② 国産セキュリティベンダーならではの“使いやすい”サポート
トレンドマイクロは日本に本社を置くセキュリティベンダーであり、上場企業として⻑年安定した企業経営を維持している。また、顧客データを解析するデータセンターを国内で運用し、日本特有の脅威をリサーチして製品に反映する専任組織も国内に持つ。
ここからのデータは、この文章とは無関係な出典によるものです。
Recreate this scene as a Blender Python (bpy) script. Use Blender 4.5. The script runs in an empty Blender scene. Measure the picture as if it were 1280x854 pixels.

それ故に脅威のリサーチやインシデント対応やサポートを担当するエンジニアをはじめ、多くのスタッフを国内に抱えており、有事の際にも時間や言語を気にせずサポートを受けられ、インシデント対応に集中できる点は大きなメリットとなる。
③ エンドポイント以外のセキュリティ製品と連携し、「XDR」に拡張可能
トレンドマイクロはエンドポイント以外にもセキュリティ製品を複数提供しており、「Trend Vision One – Endpoint Security」と組み合わせることで「XDR」へと拡張可能だ。セキュリティ運用をXDRに集約することで、複数の管理コンソールの確認、製品を横断した分析にかかる運用負荷などを効率化できる。
岡本氏は「レイヤーごとに異なるセキュリティ製品を導入し、その都度アラートを確認しているケースは少なくない。中長期的なセキュリティ運用の効率化を図るなら、XDRへの拡張性は重要ポイントだ」と強調した。